Reproduce only the lines of the material below that start at the line containing "Write the bpy" and stop at the line containing "sc.cycles.sample_clamp_indirect = 4". Keep both end lines.
※
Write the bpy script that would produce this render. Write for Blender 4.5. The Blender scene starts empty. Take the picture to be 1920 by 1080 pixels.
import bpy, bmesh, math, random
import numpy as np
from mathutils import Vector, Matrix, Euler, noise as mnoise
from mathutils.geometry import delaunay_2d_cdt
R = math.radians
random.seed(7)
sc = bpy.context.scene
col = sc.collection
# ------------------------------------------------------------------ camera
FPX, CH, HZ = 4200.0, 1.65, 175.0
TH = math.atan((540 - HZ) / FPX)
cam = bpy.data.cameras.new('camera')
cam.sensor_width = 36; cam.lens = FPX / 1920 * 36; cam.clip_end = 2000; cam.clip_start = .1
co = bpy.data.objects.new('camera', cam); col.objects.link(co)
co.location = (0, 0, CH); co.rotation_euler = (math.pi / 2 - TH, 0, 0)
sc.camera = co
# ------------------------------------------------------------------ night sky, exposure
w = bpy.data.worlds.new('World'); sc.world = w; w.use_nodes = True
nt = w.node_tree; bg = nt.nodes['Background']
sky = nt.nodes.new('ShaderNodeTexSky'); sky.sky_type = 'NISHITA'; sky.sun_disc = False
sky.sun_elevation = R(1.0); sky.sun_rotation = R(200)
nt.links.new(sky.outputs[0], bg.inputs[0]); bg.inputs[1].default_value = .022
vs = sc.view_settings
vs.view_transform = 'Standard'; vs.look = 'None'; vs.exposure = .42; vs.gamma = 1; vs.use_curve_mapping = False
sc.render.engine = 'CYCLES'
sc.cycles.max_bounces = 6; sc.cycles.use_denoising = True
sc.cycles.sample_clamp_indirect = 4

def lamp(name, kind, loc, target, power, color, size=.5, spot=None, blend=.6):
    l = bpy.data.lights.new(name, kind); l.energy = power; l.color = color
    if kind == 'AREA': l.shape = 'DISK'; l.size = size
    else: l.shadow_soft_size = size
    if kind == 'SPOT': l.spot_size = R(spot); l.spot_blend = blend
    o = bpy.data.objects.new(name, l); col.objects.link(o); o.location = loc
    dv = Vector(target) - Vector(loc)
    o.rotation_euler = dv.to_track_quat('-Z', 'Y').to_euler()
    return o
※
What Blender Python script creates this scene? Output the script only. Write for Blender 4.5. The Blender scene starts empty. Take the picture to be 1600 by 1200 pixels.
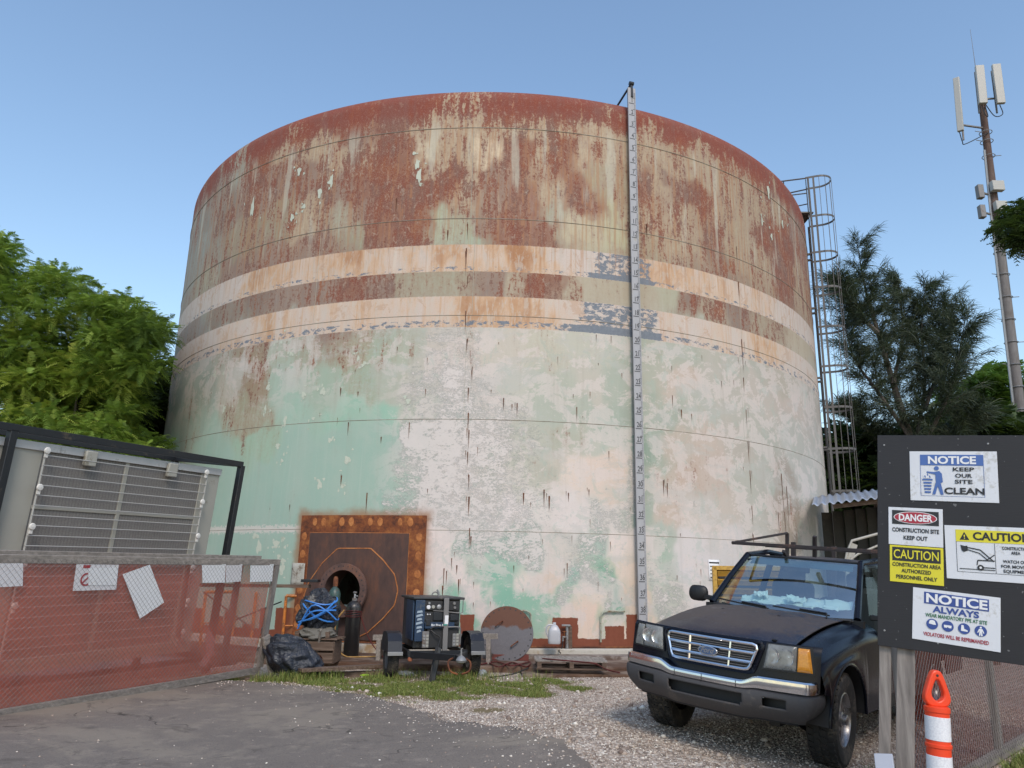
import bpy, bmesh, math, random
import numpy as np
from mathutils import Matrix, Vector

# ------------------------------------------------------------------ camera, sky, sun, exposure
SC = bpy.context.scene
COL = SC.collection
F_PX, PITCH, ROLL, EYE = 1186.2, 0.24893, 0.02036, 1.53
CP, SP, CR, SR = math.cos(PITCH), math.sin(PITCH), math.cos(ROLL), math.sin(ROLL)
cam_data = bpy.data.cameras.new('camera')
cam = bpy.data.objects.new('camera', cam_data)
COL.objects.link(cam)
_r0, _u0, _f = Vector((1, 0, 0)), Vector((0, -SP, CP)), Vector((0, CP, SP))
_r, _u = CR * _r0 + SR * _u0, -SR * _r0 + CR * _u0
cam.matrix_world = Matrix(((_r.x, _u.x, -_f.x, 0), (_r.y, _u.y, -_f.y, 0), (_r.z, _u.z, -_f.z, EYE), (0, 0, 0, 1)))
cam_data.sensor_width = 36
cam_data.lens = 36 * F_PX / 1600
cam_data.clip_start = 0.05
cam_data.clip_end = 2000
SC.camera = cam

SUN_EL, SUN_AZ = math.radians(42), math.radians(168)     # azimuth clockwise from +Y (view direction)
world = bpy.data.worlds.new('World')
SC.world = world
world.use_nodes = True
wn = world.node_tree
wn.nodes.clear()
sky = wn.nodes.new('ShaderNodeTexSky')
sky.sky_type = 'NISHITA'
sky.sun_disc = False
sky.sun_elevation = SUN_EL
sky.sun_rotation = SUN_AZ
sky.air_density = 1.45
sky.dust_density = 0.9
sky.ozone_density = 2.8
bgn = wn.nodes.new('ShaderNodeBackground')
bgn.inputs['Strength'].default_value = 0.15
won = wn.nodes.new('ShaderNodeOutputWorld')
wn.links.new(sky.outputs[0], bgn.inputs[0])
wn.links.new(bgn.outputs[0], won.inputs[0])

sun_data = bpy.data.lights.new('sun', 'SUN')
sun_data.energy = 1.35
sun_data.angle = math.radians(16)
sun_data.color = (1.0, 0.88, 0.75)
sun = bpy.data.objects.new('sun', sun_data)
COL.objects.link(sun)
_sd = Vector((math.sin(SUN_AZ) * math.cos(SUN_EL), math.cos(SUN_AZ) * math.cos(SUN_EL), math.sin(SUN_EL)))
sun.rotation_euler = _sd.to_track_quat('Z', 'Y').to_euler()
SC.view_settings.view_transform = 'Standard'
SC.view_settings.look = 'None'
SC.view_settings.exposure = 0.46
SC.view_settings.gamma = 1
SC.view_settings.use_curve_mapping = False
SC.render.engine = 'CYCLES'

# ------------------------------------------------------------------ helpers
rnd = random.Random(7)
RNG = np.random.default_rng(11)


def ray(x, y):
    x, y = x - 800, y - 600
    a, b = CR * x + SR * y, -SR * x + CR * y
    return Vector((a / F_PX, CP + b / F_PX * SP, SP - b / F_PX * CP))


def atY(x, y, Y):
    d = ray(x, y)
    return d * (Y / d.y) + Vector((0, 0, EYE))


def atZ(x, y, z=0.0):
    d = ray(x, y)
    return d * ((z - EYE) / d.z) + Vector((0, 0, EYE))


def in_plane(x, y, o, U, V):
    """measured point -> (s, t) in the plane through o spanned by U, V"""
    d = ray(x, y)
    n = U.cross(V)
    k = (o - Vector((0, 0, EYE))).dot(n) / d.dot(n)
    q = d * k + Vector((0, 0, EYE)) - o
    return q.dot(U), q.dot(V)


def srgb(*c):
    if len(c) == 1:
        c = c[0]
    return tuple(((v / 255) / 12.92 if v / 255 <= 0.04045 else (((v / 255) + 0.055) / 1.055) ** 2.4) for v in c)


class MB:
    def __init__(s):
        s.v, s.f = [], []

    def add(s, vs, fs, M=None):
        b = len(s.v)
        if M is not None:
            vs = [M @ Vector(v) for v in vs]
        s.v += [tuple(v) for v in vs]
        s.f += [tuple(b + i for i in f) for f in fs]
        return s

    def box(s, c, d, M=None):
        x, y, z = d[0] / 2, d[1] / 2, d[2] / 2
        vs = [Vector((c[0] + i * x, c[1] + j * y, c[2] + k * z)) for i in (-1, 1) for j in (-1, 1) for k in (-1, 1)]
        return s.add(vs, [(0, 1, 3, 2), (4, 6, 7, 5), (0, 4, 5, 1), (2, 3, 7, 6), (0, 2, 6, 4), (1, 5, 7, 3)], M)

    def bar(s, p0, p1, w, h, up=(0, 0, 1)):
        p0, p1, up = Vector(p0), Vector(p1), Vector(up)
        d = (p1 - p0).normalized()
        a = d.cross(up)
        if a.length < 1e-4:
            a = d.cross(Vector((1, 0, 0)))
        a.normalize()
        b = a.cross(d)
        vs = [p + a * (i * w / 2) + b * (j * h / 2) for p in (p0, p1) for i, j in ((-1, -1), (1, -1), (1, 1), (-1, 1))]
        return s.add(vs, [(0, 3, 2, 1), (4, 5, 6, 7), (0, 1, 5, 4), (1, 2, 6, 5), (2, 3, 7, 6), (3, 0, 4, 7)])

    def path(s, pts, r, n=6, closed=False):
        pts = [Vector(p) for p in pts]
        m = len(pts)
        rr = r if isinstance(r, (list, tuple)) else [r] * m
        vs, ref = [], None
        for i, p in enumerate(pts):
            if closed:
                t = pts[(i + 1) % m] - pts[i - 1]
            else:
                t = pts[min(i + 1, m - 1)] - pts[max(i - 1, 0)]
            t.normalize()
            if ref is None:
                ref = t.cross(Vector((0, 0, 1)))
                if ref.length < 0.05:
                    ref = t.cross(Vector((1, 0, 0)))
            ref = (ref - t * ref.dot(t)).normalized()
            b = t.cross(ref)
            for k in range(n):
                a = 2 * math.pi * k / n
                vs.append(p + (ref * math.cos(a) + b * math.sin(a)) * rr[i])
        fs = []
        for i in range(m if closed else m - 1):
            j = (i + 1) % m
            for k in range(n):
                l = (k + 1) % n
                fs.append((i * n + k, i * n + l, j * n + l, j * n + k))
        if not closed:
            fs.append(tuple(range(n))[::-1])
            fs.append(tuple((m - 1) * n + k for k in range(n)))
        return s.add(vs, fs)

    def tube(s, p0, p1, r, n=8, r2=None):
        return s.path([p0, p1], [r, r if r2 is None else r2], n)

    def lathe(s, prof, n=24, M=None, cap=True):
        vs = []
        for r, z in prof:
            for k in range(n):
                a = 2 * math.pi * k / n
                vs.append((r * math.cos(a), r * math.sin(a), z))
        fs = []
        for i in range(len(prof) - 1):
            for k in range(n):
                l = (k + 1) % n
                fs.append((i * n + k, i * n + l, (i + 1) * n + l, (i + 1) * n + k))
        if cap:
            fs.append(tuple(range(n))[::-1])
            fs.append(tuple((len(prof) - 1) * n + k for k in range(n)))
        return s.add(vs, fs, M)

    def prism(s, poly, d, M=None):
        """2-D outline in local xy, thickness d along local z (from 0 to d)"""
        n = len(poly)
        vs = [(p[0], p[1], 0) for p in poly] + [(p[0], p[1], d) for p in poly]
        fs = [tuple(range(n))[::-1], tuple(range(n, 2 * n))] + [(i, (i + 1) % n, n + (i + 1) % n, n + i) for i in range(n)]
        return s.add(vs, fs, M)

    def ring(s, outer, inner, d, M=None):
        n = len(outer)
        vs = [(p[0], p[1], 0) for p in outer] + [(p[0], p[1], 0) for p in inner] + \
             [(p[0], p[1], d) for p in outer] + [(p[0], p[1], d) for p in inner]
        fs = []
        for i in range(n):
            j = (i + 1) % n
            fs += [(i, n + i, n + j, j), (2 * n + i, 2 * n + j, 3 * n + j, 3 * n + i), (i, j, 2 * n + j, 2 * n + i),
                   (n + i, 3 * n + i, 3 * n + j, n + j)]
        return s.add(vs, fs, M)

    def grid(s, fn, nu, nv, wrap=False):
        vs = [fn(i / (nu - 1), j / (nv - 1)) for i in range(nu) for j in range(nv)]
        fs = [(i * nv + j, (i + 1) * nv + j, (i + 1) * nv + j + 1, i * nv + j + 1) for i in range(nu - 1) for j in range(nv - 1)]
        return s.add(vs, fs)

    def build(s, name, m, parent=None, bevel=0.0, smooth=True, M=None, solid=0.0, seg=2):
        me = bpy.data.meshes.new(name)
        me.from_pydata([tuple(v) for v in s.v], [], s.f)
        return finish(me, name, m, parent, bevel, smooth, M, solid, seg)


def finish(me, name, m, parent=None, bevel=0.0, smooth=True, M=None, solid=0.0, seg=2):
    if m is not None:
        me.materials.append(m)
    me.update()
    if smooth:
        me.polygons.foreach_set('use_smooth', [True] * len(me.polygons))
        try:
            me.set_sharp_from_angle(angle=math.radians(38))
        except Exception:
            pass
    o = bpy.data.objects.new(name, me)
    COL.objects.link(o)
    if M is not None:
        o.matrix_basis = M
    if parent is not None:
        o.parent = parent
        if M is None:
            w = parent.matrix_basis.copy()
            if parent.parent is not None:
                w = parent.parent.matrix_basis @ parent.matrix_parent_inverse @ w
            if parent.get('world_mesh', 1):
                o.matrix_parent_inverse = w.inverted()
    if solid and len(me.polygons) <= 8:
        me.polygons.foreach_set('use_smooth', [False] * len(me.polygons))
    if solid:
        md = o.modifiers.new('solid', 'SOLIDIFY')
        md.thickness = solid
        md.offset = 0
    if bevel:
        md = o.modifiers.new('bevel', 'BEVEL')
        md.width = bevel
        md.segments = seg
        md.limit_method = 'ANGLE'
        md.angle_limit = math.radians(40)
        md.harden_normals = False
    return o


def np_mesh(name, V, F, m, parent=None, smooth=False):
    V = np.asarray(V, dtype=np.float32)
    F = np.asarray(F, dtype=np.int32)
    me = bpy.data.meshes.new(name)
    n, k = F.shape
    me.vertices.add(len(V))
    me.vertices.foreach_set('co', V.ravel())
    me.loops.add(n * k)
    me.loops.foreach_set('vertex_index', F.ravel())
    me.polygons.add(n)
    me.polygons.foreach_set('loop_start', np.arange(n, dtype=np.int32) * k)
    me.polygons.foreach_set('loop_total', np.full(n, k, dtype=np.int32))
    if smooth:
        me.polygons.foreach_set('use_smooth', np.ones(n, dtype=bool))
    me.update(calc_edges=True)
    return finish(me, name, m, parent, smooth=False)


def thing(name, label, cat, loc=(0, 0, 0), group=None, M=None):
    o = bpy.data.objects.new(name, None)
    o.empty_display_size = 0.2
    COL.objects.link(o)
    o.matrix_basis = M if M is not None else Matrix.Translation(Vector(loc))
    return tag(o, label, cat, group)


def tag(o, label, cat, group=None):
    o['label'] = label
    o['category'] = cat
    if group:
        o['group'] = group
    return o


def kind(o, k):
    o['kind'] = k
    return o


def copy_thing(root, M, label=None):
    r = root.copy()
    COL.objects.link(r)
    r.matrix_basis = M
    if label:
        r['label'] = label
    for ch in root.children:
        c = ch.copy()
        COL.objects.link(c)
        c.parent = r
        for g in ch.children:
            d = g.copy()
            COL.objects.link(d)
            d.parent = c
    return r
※
## [RESPONSE TO THE EXERCISE]
Write the bpy script that would produce this render. Write for Blender 4.5. The Blender scene starts empty. Take the picture to be 1920 by 1080 pixels.
import bpy, bmesh, math, random
import numpy as np
from mathutils import Vector, Matrix, Euler, noise as mnoise
from mathutils.geometry import delaunay_2d_cdt
R = math.radians
random.seed(7)
sc = bpy.context.scene
col = sc.collection
# ------------------------------------------------------------------ camera
FPX, CH, HZ = 4200.0, 1.65, 175.0
TH = math.atan((540 - HZ) / FPX)
cam = bpy.data.cameras.new('camera')
cam.sensor_width = 36; cam.lens = FPX / 1920 * 36; cam.clip_end = 2000; cam.clip_start = .1
co = bpy.data.objects.new('camera', cam); col.objects.link(co)
co.location = (0, 0, CH); co.rotation_euler = (math.pi / 2 - TH, 0, 0)
sc.camera = co
# ------------------------------------------------------------------ night sky, exposure
w = bpy.data.worlds.new('World'); sc.world = w; w.use_nodes = True
nt = w.node_tree; bg = nt.nodes['Background']
sky = nt.nodes.new('ShaderNodeTexSky'); sky.sky_type = 'NISHITA'; sky.sun_disc = False
sky.sun_elevation = R(1.0); sky.sun_rotation = R(200)
nt.links.new(sky.outputs[0], bg.inputs[0]); bg.inputs[1].default_value = .022
vs = sc.view_settings
vs.view_transform = 'Standard'; vs.look = 'None'; vs.exposure = .42; vs.gamma = 1; vs.use_curve_mapping = False
sc.render.engine = 'CYCLES'
sc.cycles.max_bounces = 6; sc.cycles.use_denoising = True
sc.cycles.sample_clamp_indirect = 4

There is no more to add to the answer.